Hollywood has, over the decades, perfected the art of making money off nostalgia, suggests the research, adding that the producers continue to tap into this extremely primitive sentiment to get millions throng the cinemas for Godzilla after Godzilla, and Jurassic Park after Jurassic Park.

The experiments, which have appeared in the Journal of Consumer Research, show that nostalgia explains why grown up men buy fluorescent plastic tubes though they know perfectly well that those aren’t light sabres. The influence of nostalgia on the human brain is so strong that consumers asked to think about the past were willing to pay more for products than those who were told to think about new memories or future scenarios.

Coming back to Star Wars: The Force Awakens, Peter Suderman at Vox says, “George Lucas (the director of Star Wars) drew upon his personal nostalgia to create something that, in its particular combination of references and allusions, felt thrillingly, excitingly new,” reports The Hindu.

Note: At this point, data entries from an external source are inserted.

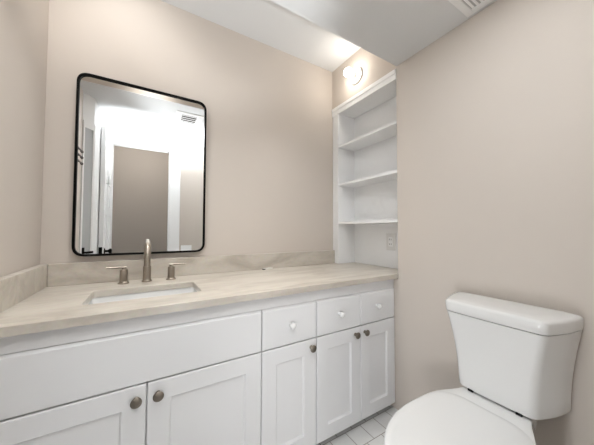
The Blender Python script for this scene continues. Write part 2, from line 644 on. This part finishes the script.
k = 0.004
rings = [rr(SX0 - .025, SX1 + .025, SY0 - .025, SY1 + .025, .03, CT0 - 0.012),
         rr(SX0 - .025, SX1 + .025, SY0 - .025, SY1 + .025, .03, CT0 - 0.0005),
         rr(SX0 - k, SX1 + k, SY0 - k, SY1 + k, .025, CT0 - 0.0005),
         rr(SX0 - k + .004, SX1 + k - .004, SY0 - k + .004, SY1 + k - .004, .025, CT0 - 0.02),
         rr(SX0 + .012, SX1 - .012, SY0 + .012, SY1 - .012, .03, CT0 - 0.11),
         rr(SX0 + .03, SX1 - .03, SY0 + .03, SY1 - .03, .04, CT0 - 0.135),
         rr(0.44 - .03, 0.44 + .03, -.360 - .03, -.360 + .03, .03, CT0 - 0.142)]
ring_loft(bm, rings, cap0=False, cap1=True)
out = [rr(SX0 - .025, SX1 + .025, SY0 - .025, SY1 + .025, .03, CT0 - 0.012),
       rr(SX0 - .004, SX1 + .004, SY0 - .004, SY1 + .004, .03, CT0 - 0.03),
       rr(SX0 + .004, SX1 - .004, SY0 + .004, SY1 - .004, .035, CT0 - 0.12),
       rr(SX0 + .03, SX1 - .03, SY0 + .03, SY1 - .03, .04, CT0 - 0.15)]
ring_loft(bm, out, cap0=False, cap1=True)
obj('basin', bm, m_porc, sink, smooth=True)
bm = B()
lathe(bm, [(0.024, 0), (0.024, 0.003), (0.018, 0.005), (0.016, 0.003), (0.0, 0.004)], (0.44, -0.360, CT0 - 0.142))
obj('drain', bm, m_nickel, sink, 'brushed nickel drain', True)

# faucet: spout and two lever handles
fc = thing('faucet', 'brushed nickel widespread faucet with two levers behind the sink', 'faucet', (0.437, -0.105, CT1))
bm = B()
lathe(bm, [(0.0238, 0), (0.0238, 0.004), (0.021, 0.007), (0.0190, 0.010), (0.0185, 0.012), (0.0185, 0.078), (0.0172, 0.080)], (0.437, -0.105, CT1))
obj('spout_base', bm, m_nickel, fc, smooth=True)
bm = B()
pts = [(0.437, -0.105, CT1 + 0.078), (0.437, -0.105, CT1 + 0.125)]
rr_ = 0.062
for i in range(15):
    a = math.pi * i / 14 * 0.98
    pts.append((0.437, -0.105 - rr_ + rr_ * math.cos(a), CT1 + 0.138 + rr_ * math.sin(a)))
tube(bm, pts, 0.0150, 20)
obj('spout', bm, m_nickel, fc, smooth=True)
ex, ey, ez = pts[-1]
bm = B()
lathe(bm, [(0.0145, 0), (0.0165, 0.001), (0.0165, 0.016), (0.0155, 0.018), (0.0125, 0.018)], (ex, ey, ez - 0.014))
obj('spout_tip', bm, m_nickel, fc, smooth=True)
for hx, s in ((0.336, -1), (0.551, 1)):
    hy = -0.112
    bm = B()
    lathe(bm, [(0.0245, 0), (0.0245, 0.004), (0.021, 0.007), (0.0172, 0.010), (0.0172, 0.066), (0.0155, 0.069), (0.007, 0.071), (0.007, 0.080), (0.0, 0.081)], (hx, hy, CT1))
    h = obj('handle', bm, m_nickel, fc, smooth=True)
    bm = B()
    tube(bm, [(hx - s * 0.012, hy, CT1 + 0.079), (hx + s * 0.012, hy, CT1 + 0.081), (hx + s * 0.045, hy - 0.003, CT1 + 0.081), (hx + s * 0.070, hy - 0.006, CT1 + 0.082)],
         [0.0055, 0.0055, 0.0045, 0.0038], 12)
    obj('lever', bm, m_nickel, h, smooth=True)

# small white card scrap by the backsplash
sc = thing('card_scrap', 'tiny folded white scrap lying on the countertop by the backsplash', 'scrap', (1.165, -0.05, CT1))
bm = B()
ring_loft(bm, [[(1.128, -0.046, CT1 + z), (1.148, -0.066, CT1 + z), (1.194, -0.054, CT1 + z), (1.176, -0.036, CT1 + z)] for z in (0.0, 0.009)])
obj('card', bm, m_paper, sc)
bm = B()
box(bm, 1.112, 1.134, -0.066, -0.060, CT1, CT1 + 0.005, 0.001)
obj('clip', bm, m_rubber, sc, 'small black edge')

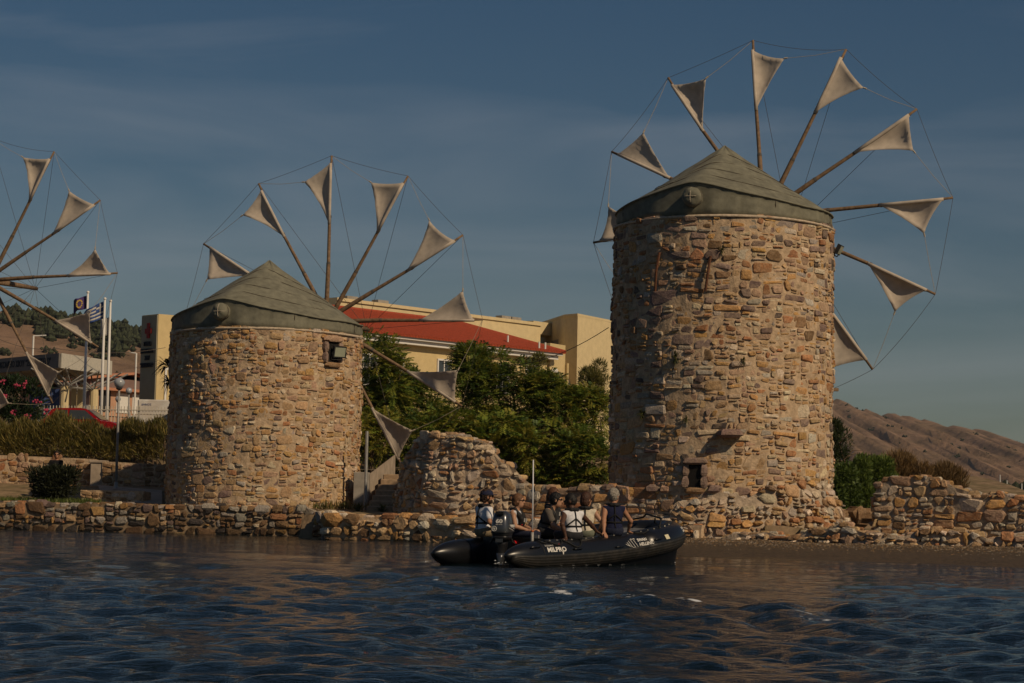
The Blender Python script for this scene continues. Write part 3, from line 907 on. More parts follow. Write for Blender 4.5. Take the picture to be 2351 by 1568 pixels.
def waves(X, Y):
    rg = np.random.default_rng(4); Z = np.zeros_like(X)
    calm = 1 - .72 * sstep(20, 56, Y)
    dy = np.clip(Y * Y / 5460 * .8, .03, .30); dx = Y * .54 / 560 + .016
    for i in range(84):
        lam = 7.5 * (.30 / 7.5) ** (i / 83) * rg.uniform(.9, 1.1)
        ang = rg.normal(rad(248), rad(48)); k = 2 * PI / lam
        a = .0068 * lam ** .80 * rg.uniform(.5, 1.4) * (.85 if lam < .75 else .44 if lam < 1.5 else .30)
        ph = k * (X * math.cos(ang) + Y * math.sin(ang)) + rg.uniform(0, 6.3)
        if i % 2: ph = ph + .8 * np.sin(X * .31 * (i % 5) + Y * .23 + i)
        fade = np.clip((lam / np.maximum(dy, dx) - 2.2) / 3, 0, 1)
        s_ = np.sin(ph); Z += a * fade * (s_ + .28 * (s_ * s_ - .5))
    # spreading wash of the boat: chop along its wake
    ux, uy = math.cos(rad(-64)), math.sin(rad(-64))
    al = (X - 1.1) * ux + (Y - 27) * uy; ac = -(X - 1.1) * uy + (Y - 27) * ux
    w = np.exp(-(ac / 2.1) ** 2) * sstep(-17, -12, al) * sstep(15, 8, al)
    for i in range(26):
        lam = rg.uniform(.45, 1.7); an = rg.uniform(0, 2 * PI); k = 2 * PI / lam
        Z += w * .008 * lam * np.sin(k * (X * math.cos(an) + Y * math.sin(an)) + rg.uniform(0, 6.3)) * np.clip((lam / np.maximum(dy, dx) - 2.2) / 3, 0, 1)
    return Z * calm
WZ = waves(WX, WYY)
jj = np.arange(WX.size).reshape(WX.shape)
sea = mk_np("sea", np.stack([WX, WYY, WZ], -1).reshape(-1, 3), np.stack([jj[:-1, :-1], jj[:-1, 1:], jj[1:, 1:], jj[1:, :-1]], -1).reshape(-1, 4)[:, ::-1], M_SEA, None, True, kind="structure")
grid_mesh("open_water", np.array([-4000., -400, -60, 60, 400, 4000]), np.array([-4000., -400, -20, 40, 100, 400, 4000]), lambda X, Y: -.32 + 0*X, M_SEA, False)
# back-water behind the spit
grid_mesh("inlet_water", np.arange(8, 60, 1.), np.arange(63, 100, 1.), lambda X, Y: .05 + .02 * vnoise(X, Y*1.4, 3), M_SEA, True)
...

The link between nostalgia and people’s response to situations has been the subject of many a recent study. Writing in Current Directions in Psychological Science, Constantine Sedikides and his colleagues say that people are more likely to give their money to others after thinking or reflecting on a past event.

The team feels that nostalgia is actually a healthy emotion that promotes self-esteem and an enhanced feeling of being loved or protected.

From a scientific perspective, every human experience leaves certain “neural traces and patterns” on different regions of the brain. These neurons get stimulated as a result of the visual and auditory sensations involved in watching a movie.

A movie like Star Wars, with its own set of multi layered experiences, leaves it own unique imprint or emotional traces on the brain. The brain draws on these emotional traces, left behind by an earlier Star Wars, when it is exposed to a new version. The emotional impact is so strong that even the mention of the words “Star Wars” stimulates the neural patterns formed at the time of watching the first movie.